Admission to the expo is free. There will be a number of guest speakers covering immigration, taxation, property, banking, storage, moving, and relocation services.

In New York, the career expo will be held at the Sheraton Towers Hotel; in Boston, the venue will be the Hynes Convention Center.

Meanwhile, for budding entrepreneurs, there’s the Millennium Entrepreneur Fund providing early-stage risk seed capital funding to highly skilled individuals and teams who have identified a technology-based high-growth potential opportunity.

Qualified applicants may receive seed capital investment of up to £100,000, a company mentor, a successful Irish-based patron company to give advice and counsel, a client executive to advise on business development and a trade development executive to advise on market research and marketing strategies.

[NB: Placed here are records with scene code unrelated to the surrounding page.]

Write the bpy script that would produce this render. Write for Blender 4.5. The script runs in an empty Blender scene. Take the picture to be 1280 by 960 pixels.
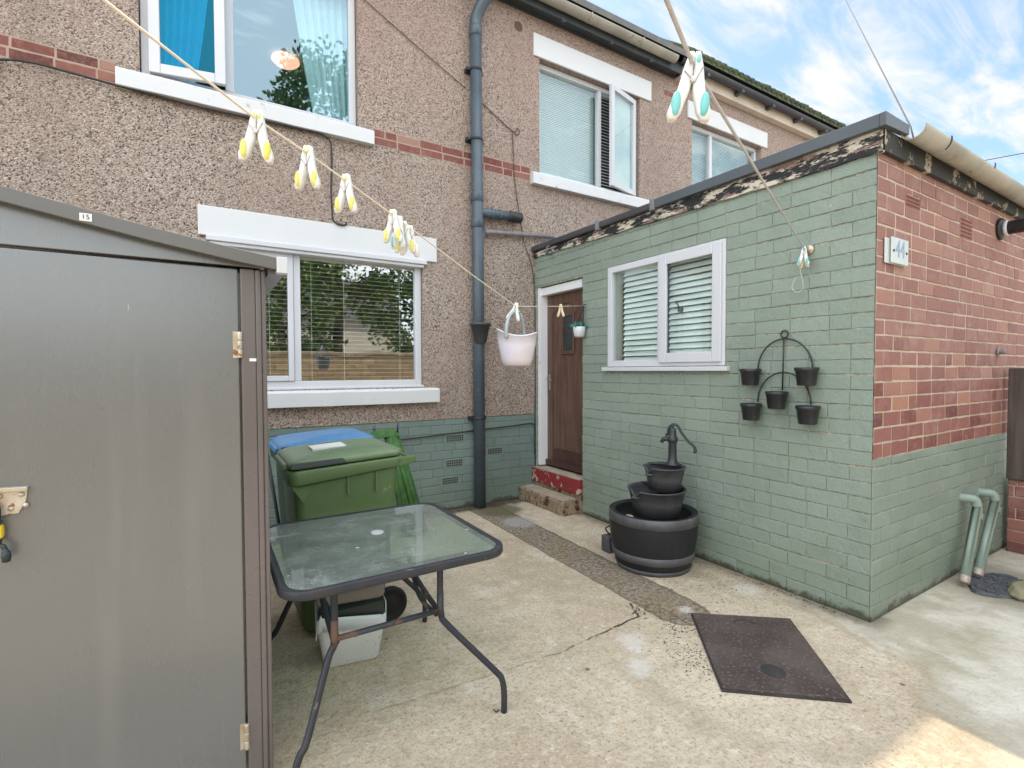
import bpy, math, random
from mathutils import Vector, Matrix
random.seed(7)
S = bpy.context.scene
COL = S.collection
PI = math.pi
rnd = random.uniform

# ------------------------------------------------------------------ mesh builder
class MB:
    def __init__(s):
        s.v = []; s.f = []; s.mi = []; s.sm = []; s.c = []
    def add(s, verts, faces, mi=0, smooth=False, col=0.5):
        b = len(s.v)
        s.v += [tuple(p) for p in verts]; s.c += [col] * len(verts)
        for f in faces:
            s.f.append([b + i for i in f]); s.mi.append(mi); s.sm.append(smooth)
    def hexa(s, p, mi=0, col=0.5):      # p: bottom 4 (ccw), top 4
        s.add(p, [(3, 2, 1, 0), (4, 5, 6, 7), (0, 1, 5, 4), (1, 2, 6, 5), (2, 3, 7, 6), (3, 0, 4, 7)], mi, False, col)
    def box(s, x0, y0, z0, x1, y1, z1, mi=0, col=0.5):
        if x0 > x1: x0, x1 = x1, x0
        if y0 > y1: y0, y1 = y1, y0
        if z0 > z1: z0, z1 = z1, z0
        s.hexa([(x0, y0, z0), (x1, y0, z0), (x1, y1, z0), (x0, y1, z0), (x0, y0, z1), (x1, y0, z1), (x1, y1, z1), (x0, y1, z1)], mi, col)
    def mbox(s, M, u0, w0, z0, u1, w1, z1, mi=0, col=0.5):   # box in mapped coordinates
        if u0 > u1: u0, u1 = u1, u0
        if w0 > w1: w0, w1 = w1, w0
        p = [(u0, w0, z0), (u1, w0, z0), (u1, w1, z0), (u0, w1, z0), (u0, w0, z1), (u1, w0, z1), (u1, w1, z1), (u0, w1, z1)]
        s.hexa([M(*q) for q in p], mi, col)
    def rings(s, rings, cap0=True, cap1=True, mi=0, smooth=True, closed=True):
        n = len(rings[0]); vs = [p for r in rings for p in r]; fs = []
        m = n if closed else n - 1
        for k in range(len(rings) - 1):
            for i in range(m):
                j = (i + 1) % n
                fs.append((k * n + i, k * n + j, (k + 1) * n + j, (k + 1) * n + i))
        s.add(vs, fs, mi, smooth)
        b = len(s.v) - len(vs)
        if cap0: s.f.append([b + i for i in reversed(range(n))]); s.mi.append(mi); s.sm.append(False)
        if cap1: s.f.append([b + (len(rings) - 1) * n + i for i in range(n)]); s.mi.append(mi); s.sm.append(False)
    def tube(s, pts, r, n=10, mi=0, caps=True, smooth=True, loop=False):
        P = [Vector(p) for p in pts]; R = r if isinstance(r, (list, tuple)) else [r] * len(P)
        rs = []; prev = None; N = len(P)
        for i in range(N):
            if loop: t = P[(i + 1) % N] - P[i - 1]
            else: t = (P[min(i + 1, N - 1)] - P[max(i - 1, 0)])
            t.normalize()
            if prev is None:
                a = Vector((0, 0, 1)) if abs(t.z) < 0.9 else Vector((1, 0, 0))
                x = t.cross(a).normalized()
            else:
                x = (prev - t * prev.dot(t))
                x = x.normalized() if x.length > 1e-6 else t.orthogonal().normalized()
            prev = x; y = t.cross(x)
            rs.append([tuple(P[i] + x * math.cos(a) * R[i] + y * math.sin(a) * R[i]) for a in [2 * PI * k / n for k in range(n)]])
        if loop:
            rs.append(rs[0])
        s.rings(rs, caps and not loop, caps and not loop, mi, smooth)
    def lathe(s, prof, c=(0, 0, 0), n=32, mi=0, cap0=True, cap1=True, M=None, sx=1, sy=1, smooth=True):
        rs = []
        for r, z in prof:
            ring = []
            for k in range(n):
                a = 2 * PI * k / n
                p = Vector((r * sx * math.cos(a), r * sy * math.sin(a), z))
                if M is not None: p = M @ p
                ring.append(tuple(p + Vector(c)))
            rs.append(ring)
        s.rings(rs, cap0, cap1, mi, smooth)
    def prism(s, poly, M, w0, w1, mi=0, smooth=False):   # poly in (u,z), extruded along w
        n = len(poly)
        vs = [M(u, w0, z) for u, z in poly] + [M(u, w1, z) for u, z in poly]
        fs = [tuple(reversed(range(n))), tuple(range(n, 2 * n))] + [(i, (i + 1) % n, n + (i + 1) % n, n + i) for i in range(n)]
        s.add(vs, fs, mi, smooth)
    def build(s, name, mats, parent=None, loc=None, bevel=0, seg=2, recalc=True, rotz=0, attr=False, rot=None):
        import bmesh
        o0 = Vector((0, 0, 0))
        if parent is not None: o0 = Vector(WORLD[parent.name])
        elif loc is not None: o0 = Vector(loc)
        me = bpy.data.meshes.new(name)
        me.from_pydata([tuple(Vector(p) - o0) for p in s.v], [], s.f)
        if not isinstance(mats, (list, tuple)): mats = [mats]
        for m in mats: me.materials.append(m)
        me.polygons.foreach_set('material_index', s.mi)
        me.polygons.foreach_set('use_smooth', s.sm)
        if attr:
            at = me.attributes.new('tint', 'FLOAT', 'POINT'); at.data.foreach_set('value', s.c)
        if recalc:
            bm = bmesh.new(); bm.from_mesh(me); bmesh.ops.recalc_face_normals(bm, faces=bm.faces[:]); bm.to_mesh(me); bm.free()
        me.update()
        o = bpy.data.objects.new(name, me); COL.objects.link(o)
        if parent is not None: o.parent = parent
        else: o.location = o0
        if rot is not None: o.rotation_euler = rot
        WORLD[o.name] = tuple(o0)
        if bevel:
            b = o.modifiers.new('bevel', 'BEVEL'); b.width = bevel; b.segments = seg; b.limit_method = 'ANGLE'; b.angle_limit = math.radians(40)
        return o
WORLD = {}

def tag(o, label, cat, group=None):
    o['label'] = label; o['category'] = cat
    if group: o['group'] = group
    return o
def thing(name, label, cat, loc=(0, 0, 0), group=None):
    o = bpy.data.objects.new(name, None); COL.objects.link(o); o.location = loc
    o.empty_display_size = 0.1
    WORLD[o.name] = tuple(loc); tag(o, label, cat, group); return o
def struct(o): o['kind'] = 'structure'; return o

def rrect(cx, cy, hx, hy, r, z, n=5):
    out = []
    for sx, sy, a0 in ((1, 1, 0), (-1, 1, PI / 2), (-1, -1, PI), (1, -1, 1.5 * PI)):
        for k in range(n + 1):
            a = a0 + PI / 2 * k / n
            out.append((cx + sx * (hx - r) + r * math.cos(a), cy + sy * (hy - r) + r * math.sin(a), z))
    return out
def smooth_path(pts, n=8):     # Catmull-Rom
    P = [Vector(p) for p in pts]; P = [2 * P[0] - P[1]] + P + [2 * P[-1] - P[-2]]; out = []
    for i in range(1, len(P) - 2):
        a, b, c, d = P[i - 1:i + 3]
        for k in range(n):
            t = k / n
            out.append(0.5 * ((2 * b) + (c - a) * t + (2 * a - 5 * b + 4 * c - d) * t * t + (3 * b - a - 3 * c + d) * t ** 3))
    out.append(P[-2]); return out

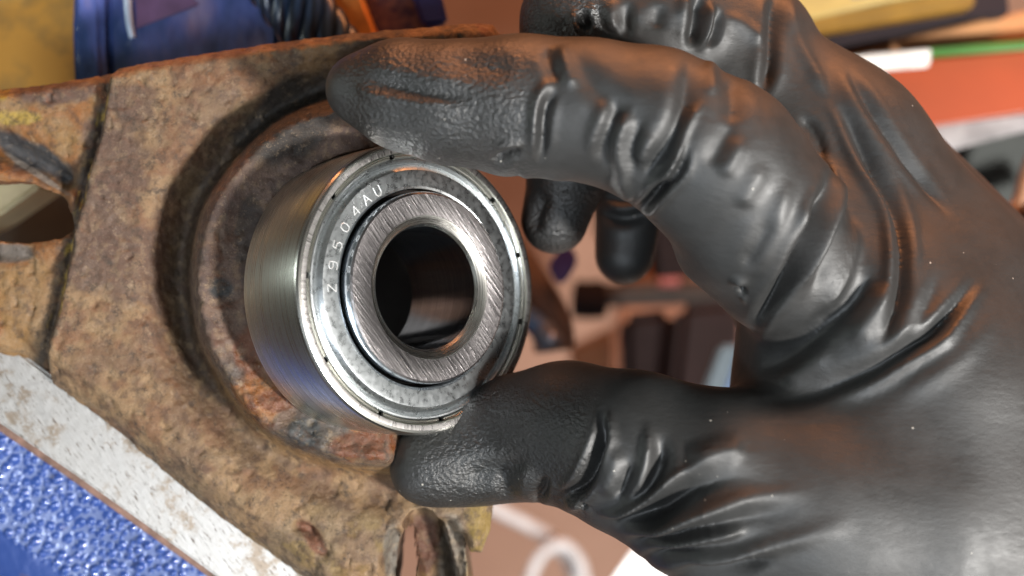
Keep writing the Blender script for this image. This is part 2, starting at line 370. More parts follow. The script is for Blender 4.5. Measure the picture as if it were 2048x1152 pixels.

But if Ireland is the land of opportunity, it is only so for some. Despite historically low levels of unemployment and a possible shortage of workers in some sectors, emigration remains a fact of Irish life.

More than 4,000 people a year are now crossing the Atlantic to become "illegals" in the U.S., according to a Catholic church report published last week.

The report says that total emigration is continuing to run at more than 20,000 a year.

The report points out that poor, less skilled and less well-qualified people continue to constitute the bulk of Irish emigrants in the last 10 years.

In the Ireland of today, opportunity certainly beckons, but those answering the call better have the high-tech skills currently in demand.